Whilst the set up at Torre Bert was superb for amateurs, it paled in significance compared to the far more sophisticated radio monitoring arrays set up by the Americans, British, French, and Germans.

"We have no reason to believe that there have been any unsuccessful manned space attempts by the USSR"
Bernard Lovell

Yet such powerful installations as Jodrell Bank in the UK and the American’s huge listening station in Turkey had not observed the Russian failures claimed by Torre Bert.

Bernard Lovell, director at Jodrell Bank, wrote in 1963 — “We have no reason to believe that there have been any unsuccessful manned space attempts by the USSR”.

We could surmise that Lovell was lying, but to what purpose? For the West to forgo the immense propaganda value of exposing Russian lies and failures at the height of the cold war seems improbable.

By the early 1960s, the Americans were lagging far behind the USSR in the space race and such an opportunity to exploit the reckless indifference to human life of the Soviets would have surely been taken.

The obvious conclusion is the Judica-Cordiglia brothers had, at best, made a mistake. Some have suggested that their recording of a dying cosmonaut was actually one of the many dogs the Soviets sent up into space.

A less charitable explanation is the brothers had fabricated the communications and the whole thing was a hoax. Some of the events they claimed to have captured tended to support this.

In particular, the recording purporting to be a female Cosmonaut’s last words as she burns up on re-entry contains poor Russian, broken grammar and many gibberish phrases.

Soviet cosmonauts were renowned for been extremely well educated and the idea that they would send someone into space with such a poor command of their own language is unlikely.

In contrast, the Judica-Cordiglia brother’s own sister had begun to learn Russian in order to help them with translations of the tapes. Her level of Russian was much more consistent with the voice on the tapes than a genuine cosmonaut.

Whilst there is no doubt the brothers had made genuine recordings, had they fabricated the more sensational tapes in order to keep themselves in the limelight?

Misplaced confidence

One curious fact seriously undermines the idea that the Soviets had covered up earlier, failed manned space flights.

If they were so intensely paranoid about even minor failures becoming public, would they have alerted the world to Gagarin’s flight whilst he was still in orbit?

The Soviet space authorities actually announced Gagarin’s feat 30 minutes before the landing, and even prepared press releases in case his flight landed off course and they would require international assistance.

Clearly, the Kremlin took a pragmatic view of the prospect that a cosmonaut’s re-entry into Earth may go wrong, especially with the possibility that they may end up in a foreign country.

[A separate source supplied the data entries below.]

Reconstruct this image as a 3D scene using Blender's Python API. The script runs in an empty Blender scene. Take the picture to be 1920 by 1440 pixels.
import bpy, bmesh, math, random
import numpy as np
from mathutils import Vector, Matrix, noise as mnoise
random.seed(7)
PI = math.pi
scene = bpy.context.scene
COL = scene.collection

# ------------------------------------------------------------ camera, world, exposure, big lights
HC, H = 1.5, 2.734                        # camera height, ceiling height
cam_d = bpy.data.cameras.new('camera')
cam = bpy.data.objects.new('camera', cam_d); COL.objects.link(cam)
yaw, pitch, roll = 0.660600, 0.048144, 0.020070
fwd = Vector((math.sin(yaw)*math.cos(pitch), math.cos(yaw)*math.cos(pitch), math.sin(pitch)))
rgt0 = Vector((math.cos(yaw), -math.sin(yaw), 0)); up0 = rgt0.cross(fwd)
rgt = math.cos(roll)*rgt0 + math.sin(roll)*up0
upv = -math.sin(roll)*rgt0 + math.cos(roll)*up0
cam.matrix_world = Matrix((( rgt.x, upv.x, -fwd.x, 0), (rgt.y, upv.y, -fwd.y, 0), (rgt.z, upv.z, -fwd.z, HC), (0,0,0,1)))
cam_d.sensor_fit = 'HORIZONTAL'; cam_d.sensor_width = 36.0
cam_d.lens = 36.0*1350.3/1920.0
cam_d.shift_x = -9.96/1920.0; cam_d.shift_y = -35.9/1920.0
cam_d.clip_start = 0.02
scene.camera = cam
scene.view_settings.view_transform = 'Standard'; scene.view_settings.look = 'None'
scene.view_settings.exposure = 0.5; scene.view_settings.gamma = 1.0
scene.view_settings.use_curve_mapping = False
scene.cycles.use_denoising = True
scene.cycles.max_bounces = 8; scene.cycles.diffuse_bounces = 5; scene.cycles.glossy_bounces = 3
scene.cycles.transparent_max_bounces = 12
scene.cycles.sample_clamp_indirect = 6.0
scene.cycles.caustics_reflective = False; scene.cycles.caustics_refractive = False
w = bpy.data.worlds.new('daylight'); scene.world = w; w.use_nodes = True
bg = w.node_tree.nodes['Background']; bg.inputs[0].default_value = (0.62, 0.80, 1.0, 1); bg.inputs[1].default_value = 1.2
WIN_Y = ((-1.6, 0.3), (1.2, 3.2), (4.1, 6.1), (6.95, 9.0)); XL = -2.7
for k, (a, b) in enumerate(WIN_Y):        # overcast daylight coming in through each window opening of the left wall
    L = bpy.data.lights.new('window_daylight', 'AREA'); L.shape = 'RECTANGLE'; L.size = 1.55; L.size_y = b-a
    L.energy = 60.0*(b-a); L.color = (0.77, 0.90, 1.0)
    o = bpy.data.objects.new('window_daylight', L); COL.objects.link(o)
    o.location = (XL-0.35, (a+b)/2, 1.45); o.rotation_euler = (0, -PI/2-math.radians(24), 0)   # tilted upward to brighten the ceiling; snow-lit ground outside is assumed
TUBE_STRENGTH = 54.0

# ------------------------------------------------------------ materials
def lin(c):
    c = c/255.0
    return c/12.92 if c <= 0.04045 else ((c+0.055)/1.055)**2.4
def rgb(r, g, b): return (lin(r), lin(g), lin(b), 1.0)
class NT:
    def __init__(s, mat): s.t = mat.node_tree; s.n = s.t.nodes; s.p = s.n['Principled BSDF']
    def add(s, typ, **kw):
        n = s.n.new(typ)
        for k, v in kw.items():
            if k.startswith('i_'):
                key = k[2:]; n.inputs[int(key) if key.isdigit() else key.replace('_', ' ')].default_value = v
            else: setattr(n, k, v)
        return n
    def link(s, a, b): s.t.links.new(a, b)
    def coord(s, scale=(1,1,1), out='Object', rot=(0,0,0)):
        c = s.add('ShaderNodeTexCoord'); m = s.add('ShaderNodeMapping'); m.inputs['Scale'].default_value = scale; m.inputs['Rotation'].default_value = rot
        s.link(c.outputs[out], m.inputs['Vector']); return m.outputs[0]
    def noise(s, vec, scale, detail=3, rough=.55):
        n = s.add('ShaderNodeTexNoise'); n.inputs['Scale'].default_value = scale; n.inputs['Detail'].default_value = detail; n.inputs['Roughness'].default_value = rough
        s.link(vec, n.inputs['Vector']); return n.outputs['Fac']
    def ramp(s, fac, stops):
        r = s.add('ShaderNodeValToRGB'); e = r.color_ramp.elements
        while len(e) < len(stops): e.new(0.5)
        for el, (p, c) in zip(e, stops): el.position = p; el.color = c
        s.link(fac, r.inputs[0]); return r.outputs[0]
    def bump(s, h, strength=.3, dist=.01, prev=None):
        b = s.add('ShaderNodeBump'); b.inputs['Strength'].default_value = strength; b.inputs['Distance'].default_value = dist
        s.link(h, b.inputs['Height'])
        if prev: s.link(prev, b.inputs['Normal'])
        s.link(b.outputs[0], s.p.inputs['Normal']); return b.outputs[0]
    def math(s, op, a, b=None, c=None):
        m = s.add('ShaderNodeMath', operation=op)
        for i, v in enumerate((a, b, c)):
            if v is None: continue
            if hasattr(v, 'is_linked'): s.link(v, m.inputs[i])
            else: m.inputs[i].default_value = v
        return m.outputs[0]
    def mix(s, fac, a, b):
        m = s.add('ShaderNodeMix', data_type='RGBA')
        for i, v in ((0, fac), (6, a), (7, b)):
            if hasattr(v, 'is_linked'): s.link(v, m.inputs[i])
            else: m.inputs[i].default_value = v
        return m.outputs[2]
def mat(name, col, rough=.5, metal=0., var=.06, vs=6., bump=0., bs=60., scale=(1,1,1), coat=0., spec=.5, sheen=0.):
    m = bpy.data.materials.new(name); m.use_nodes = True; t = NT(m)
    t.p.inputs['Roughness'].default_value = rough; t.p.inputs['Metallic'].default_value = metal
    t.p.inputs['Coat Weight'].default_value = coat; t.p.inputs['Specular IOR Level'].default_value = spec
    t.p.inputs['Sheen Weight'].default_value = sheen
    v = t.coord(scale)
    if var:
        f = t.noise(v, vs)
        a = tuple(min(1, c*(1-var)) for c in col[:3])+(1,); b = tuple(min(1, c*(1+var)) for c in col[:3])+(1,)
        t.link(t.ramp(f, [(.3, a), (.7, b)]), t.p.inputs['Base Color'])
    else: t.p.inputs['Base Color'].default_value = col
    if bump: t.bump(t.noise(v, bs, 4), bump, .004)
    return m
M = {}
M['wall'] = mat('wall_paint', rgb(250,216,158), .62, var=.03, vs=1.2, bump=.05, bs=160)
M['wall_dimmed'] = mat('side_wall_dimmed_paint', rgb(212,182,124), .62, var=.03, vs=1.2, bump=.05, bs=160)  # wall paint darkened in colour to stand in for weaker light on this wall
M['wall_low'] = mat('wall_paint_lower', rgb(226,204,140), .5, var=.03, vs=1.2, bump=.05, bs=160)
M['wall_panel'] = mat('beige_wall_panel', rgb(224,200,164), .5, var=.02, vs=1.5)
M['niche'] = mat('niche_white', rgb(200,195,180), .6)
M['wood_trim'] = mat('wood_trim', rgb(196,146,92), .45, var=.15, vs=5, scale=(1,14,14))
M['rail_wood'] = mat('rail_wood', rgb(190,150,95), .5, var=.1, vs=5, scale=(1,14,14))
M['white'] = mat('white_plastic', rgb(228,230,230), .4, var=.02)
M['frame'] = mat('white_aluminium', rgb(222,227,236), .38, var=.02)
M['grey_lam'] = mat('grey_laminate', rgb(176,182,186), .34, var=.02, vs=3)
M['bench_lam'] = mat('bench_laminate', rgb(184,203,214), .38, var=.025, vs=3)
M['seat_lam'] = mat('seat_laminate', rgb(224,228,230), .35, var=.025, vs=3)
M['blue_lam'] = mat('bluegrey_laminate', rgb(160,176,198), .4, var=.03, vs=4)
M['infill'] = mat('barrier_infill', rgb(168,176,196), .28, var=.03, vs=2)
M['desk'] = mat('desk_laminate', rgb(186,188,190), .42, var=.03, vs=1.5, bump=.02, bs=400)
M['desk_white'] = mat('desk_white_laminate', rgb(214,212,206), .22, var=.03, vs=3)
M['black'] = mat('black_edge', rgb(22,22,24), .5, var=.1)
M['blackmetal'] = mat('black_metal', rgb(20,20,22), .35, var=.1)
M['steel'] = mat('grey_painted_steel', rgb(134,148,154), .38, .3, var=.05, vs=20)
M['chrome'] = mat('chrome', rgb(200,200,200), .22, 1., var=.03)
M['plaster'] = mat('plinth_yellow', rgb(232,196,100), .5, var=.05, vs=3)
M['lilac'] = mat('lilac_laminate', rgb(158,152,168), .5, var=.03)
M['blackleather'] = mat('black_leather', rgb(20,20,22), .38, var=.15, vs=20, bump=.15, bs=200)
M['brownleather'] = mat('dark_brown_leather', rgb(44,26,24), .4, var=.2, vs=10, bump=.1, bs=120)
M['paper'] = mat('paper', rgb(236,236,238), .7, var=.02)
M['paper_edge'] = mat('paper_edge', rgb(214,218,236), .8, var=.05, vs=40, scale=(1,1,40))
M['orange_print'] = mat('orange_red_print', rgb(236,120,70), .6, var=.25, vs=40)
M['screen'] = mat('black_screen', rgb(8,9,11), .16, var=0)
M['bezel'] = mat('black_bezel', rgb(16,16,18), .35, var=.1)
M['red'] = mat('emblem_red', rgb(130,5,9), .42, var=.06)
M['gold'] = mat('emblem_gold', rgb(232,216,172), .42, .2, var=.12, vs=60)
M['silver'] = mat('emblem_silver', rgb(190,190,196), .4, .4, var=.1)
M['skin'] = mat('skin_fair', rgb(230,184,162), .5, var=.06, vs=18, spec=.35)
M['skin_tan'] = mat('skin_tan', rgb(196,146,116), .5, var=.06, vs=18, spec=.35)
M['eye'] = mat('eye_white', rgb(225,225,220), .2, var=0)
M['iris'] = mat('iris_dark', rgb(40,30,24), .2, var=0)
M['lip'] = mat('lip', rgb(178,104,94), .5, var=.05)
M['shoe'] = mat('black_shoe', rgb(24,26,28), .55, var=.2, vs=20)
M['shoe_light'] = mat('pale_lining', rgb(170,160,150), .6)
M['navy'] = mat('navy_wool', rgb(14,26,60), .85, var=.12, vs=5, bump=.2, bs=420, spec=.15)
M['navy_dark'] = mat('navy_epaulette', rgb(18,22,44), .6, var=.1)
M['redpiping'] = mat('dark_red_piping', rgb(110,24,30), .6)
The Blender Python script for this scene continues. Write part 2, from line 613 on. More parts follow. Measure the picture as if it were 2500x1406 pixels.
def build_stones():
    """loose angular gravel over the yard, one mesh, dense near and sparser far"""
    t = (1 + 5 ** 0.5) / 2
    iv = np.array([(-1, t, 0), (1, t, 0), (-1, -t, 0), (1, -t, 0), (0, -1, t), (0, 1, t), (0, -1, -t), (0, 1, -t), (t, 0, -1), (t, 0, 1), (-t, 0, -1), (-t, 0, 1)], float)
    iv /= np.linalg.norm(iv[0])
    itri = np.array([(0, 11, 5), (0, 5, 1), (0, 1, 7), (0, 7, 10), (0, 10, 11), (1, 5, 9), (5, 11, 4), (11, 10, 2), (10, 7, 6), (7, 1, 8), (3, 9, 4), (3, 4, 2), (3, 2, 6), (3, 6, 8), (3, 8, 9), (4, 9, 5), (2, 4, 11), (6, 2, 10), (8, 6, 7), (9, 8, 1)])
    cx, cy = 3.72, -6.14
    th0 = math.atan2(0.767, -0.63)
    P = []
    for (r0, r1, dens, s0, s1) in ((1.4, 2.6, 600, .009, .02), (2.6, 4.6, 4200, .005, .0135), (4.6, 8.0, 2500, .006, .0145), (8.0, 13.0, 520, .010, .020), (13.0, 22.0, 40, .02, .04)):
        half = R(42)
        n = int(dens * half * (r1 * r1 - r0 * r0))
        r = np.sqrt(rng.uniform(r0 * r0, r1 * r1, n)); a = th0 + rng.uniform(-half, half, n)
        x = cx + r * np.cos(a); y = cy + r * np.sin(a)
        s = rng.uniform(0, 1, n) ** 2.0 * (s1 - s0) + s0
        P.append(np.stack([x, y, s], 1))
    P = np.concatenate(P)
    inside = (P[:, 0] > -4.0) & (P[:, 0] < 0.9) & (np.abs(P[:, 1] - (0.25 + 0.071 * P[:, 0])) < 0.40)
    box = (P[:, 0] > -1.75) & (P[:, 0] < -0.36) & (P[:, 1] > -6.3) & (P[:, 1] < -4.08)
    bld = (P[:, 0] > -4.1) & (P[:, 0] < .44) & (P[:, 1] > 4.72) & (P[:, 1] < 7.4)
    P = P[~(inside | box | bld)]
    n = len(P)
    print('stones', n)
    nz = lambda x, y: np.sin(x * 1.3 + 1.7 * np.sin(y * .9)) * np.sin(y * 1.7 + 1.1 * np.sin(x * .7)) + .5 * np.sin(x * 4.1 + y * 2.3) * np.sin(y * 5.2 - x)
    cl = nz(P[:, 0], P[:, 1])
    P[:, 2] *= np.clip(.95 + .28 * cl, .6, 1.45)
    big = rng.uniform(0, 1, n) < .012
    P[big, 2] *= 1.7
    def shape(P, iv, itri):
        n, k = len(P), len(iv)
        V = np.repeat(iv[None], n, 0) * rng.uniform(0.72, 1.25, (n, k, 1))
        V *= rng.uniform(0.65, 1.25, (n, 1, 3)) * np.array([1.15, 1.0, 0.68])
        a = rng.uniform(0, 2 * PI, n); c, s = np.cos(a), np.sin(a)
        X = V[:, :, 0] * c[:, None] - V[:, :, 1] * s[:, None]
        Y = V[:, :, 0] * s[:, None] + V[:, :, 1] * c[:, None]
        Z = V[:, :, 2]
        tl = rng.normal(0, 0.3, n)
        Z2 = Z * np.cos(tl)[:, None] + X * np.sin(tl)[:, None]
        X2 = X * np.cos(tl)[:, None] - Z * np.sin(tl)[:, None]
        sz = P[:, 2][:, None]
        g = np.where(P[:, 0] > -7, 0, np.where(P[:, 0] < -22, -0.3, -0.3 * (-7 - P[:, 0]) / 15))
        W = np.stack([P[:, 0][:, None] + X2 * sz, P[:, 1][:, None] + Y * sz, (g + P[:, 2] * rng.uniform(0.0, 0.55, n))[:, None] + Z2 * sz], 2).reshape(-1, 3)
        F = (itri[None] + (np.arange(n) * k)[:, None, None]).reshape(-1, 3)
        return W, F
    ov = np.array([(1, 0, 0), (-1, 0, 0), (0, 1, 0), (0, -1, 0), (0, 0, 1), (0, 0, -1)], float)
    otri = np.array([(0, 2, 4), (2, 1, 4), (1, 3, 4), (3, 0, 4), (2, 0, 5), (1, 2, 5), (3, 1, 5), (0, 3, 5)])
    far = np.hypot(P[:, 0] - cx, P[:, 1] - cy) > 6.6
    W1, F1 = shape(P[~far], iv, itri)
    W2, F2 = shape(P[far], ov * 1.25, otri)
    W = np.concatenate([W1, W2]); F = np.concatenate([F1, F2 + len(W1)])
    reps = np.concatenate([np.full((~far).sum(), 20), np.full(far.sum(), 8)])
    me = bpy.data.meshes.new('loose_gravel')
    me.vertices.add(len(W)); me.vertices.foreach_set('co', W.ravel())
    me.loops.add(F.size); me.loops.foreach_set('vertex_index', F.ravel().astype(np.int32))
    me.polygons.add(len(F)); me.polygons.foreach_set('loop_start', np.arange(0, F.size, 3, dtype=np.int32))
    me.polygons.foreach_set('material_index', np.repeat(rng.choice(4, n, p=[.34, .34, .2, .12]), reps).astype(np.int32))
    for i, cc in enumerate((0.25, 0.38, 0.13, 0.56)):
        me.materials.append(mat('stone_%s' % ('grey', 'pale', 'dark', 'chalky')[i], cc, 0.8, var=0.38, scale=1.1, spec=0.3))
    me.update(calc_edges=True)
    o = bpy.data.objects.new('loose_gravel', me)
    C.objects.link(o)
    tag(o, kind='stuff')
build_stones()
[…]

It therefore makes little sense that they would have gone to such lengths to cover up Ilyushin’s supposed off course landing just 5 days before.

The Ogden story

Some critics have questioned the original source of the story that Vladimir Ilyushin was the real first man in space.

Since 1961, almost every version of the theory has been based on the same April 11th newspaper article in the British communist newspaper the Daily Worker.

Journalist Dennis Ogden was responsible for the story, and always claimed to have based it on a reliable inside source. But since he refused to name it, it was impossible to verify the information.

Many critics think Ogden’s source was really a figleaf to cover the fact he had jumped to a rather embarrassing conclusion.

Ogden was a neighbor of Ilyushin and had noted his public absence. When, a few days before Gagarin’s flight, he had heard rumors of a launch, he simply had a journalistic hunch it was Ilyushin on board.

The story was little more than a guess on Ogden’s part. A guess that was reported around the world and is still cited as evidence of a cover-up 50 years later.

That Ogden himself had little confidence in his own scoop is obvious. The very next day he wrote a story in the Daily Worker proclaiming Gagarin as the first man in space after all.